General Motors has commented on the new wave of tariffs that the Trump’s administration is considering. The company says that the tariffs will compel it to scale back its business which may cost American jobs.

According to comments issued to the Commerce Department, the company stated that approval of the tariffs would see a rise in the individual vehicle prices by up to a thousand dollars thus stifling demand. The costs would have to be borne by either the consumers or the company.

Last month, president Trump directed that there be an investigation to ascertain whether imported cars and other automotive components were a threat to national security. The investigation would determine whether the imports required imposition of tariffs of up to 25 percent.

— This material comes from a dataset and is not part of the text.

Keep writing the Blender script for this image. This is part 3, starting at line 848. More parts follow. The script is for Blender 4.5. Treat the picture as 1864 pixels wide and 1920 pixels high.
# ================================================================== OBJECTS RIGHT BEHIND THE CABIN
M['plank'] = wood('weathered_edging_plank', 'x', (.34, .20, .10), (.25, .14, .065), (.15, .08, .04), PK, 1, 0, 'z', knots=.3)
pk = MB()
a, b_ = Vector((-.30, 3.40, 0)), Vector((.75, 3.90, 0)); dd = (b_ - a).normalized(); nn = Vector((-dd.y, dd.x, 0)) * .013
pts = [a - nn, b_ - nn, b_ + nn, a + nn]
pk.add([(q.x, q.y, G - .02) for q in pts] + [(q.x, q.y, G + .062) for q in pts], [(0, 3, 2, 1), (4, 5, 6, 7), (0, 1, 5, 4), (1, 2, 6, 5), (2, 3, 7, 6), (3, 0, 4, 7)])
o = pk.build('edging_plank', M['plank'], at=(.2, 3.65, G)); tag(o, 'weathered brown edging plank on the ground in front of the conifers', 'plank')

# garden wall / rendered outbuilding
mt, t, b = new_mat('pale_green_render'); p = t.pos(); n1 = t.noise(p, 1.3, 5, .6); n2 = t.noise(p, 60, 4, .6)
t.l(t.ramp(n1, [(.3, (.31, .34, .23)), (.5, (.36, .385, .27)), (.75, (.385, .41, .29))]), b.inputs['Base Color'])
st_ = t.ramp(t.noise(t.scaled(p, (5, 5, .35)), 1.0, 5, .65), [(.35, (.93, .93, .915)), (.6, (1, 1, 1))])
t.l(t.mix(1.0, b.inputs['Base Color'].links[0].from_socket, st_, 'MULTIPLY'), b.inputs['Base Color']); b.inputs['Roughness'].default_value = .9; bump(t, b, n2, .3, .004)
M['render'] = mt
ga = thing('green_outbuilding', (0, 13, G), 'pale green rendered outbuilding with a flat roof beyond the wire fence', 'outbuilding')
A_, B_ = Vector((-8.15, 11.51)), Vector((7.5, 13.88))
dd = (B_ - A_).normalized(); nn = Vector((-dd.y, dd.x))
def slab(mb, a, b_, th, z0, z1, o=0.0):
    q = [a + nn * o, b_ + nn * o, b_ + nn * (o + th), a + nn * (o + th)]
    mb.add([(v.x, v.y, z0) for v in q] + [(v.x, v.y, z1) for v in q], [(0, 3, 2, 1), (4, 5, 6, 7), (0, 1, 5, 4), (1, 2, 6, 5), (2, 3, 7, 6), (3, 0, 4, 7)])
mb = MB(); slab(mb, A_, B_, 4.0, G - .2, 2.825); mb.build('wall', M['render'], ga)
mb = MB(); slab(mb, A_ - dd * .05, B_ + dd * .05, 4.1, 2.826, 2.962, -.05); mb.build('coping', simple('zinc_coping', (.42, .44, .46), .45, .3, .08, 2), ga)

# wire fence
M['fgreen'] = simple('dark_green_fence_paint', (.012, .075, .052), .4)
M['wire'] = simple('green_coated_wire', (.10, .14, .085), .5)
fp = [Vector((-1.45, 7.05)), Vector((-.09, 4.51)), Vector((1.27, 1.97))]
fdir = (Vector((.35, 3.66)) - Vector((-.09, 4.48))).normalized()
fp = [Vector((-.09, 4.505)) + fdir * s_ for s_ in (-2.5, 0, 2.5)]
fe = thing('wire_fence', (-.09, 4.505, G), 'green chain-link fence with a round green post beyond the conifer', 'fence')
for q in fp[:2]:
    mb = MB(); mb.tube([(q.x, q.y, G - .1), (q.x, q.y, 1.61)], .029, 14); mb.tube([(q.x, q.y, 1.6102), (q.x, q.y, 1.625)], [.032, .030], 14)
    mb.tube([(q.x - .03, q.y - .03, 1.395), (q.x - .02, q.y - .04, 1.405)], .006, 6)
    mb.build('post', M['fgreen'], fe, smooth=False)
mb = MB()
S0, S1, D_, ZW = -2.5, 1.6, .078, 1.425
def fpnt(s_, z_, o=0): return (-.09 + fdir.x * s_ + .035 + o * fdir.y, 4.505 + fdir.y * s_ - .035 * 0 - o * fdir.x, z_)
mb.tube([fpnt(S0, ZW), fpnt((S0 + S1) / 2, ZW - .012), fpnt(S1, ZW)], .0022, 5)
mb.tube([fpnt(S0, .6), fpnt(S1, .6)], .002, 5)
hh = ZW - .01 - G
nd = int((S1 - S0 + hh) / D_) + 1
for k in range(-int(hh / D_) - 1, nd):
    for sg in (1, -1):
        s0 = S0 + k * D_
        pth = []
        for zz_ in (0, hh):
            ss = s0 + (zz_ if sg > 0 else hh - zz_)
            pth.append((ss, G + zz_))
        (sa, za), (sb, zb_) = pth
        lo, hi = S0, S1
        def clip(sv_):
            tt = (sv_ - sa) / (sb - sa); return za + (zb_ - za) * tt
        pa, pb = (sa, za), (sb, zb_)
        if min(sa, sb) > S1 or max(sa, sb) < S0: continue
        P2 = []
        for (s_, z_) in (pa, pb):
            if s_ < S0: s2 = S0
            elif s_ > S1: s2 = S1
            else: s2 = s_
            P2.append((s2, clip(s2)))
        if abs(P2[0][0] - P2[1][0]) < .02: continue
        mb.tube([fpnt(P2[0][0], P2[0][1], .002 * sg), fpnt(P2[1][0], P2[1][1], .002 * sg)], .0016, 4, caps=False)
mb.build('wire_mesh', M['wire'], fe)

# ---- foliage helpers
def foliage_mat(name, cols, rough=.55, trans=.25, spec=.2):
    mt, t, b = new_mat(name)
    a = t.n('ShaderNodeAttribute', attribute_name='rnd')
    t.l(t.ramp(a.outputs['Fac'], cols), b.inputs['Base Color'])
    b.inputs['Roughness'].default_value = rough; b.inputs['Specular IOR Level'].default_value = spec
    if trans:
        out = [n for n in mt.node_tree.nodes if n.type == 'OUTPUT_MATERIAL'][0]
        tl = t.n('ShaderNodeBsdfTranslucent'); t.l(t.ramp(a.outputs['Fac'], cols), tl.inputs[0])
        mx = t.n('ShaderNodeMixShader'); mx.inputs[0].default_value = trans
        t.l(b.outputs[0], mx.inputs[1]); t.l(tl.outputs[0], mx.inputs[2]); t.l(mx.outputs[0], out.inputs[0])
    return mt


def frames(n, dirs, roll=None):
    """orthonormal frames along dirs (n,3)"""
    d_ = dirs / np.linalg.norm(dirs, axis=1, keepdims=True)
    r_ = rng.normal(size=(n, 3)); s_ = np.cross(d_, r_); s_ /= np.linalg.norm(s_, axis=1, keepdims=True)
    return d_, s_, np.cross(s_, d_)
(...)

Imposition of new tariff rates would escalate the global trade war that has overwhelmed both the allies and adversaries. Recently, President Trump’s administration imposed new tariffs on Steel and aluminum as well as other measures that target China.

The trade fight has cast carmakers right in the middle. These companies depend heavily on metals while building their cars and other parts from overseas. Therefore, the President’s thereat to exit the North American Free Trade Agreement could disrupt the supply chain in the industry.

Other manufacturing companies and automakers have submitted comments about the tariff issue are National Association of Manufacturers, BMW and Volvo. In their comments, General motors indicate that the increase in import tariffs could see a smaller G.M as well as a decreased presence, both home and abroad in addition to loss of numerous US jobs.

Additionally, the tariffs could lead to broad-brush trade barriers which increase the global costs thereby denying manufacturers in lower-wage countries an opportunity of competing with other automakers. The company also indicated that the tariffs would build a trade environment that could be reacted upon in other markets.

General Motors also identified other potential effects which include reduced investments, fewer jobs and lower wages as well for the employees. Moreover, the carry-on-impact of minimal investments and a much smaller workforce could disrupt breakthrough technologies and interfere with the US leadership in automotive technology.

Moreover, Dayna Hart, a G.M spokeswoman stated that the Automaker did not have contingency plans and therefore, job cuts is something that was bound to happen. She, however, added that the company was still in the process of assessing the impacts of the tariffs.

In its comment, General Motors indicated that it had 47 manufacturing companies and 25 service part facilities which enlisted 110,000 employees in the United States. It is in the US that the company undertakes most of its research as well as development, designing and engineering.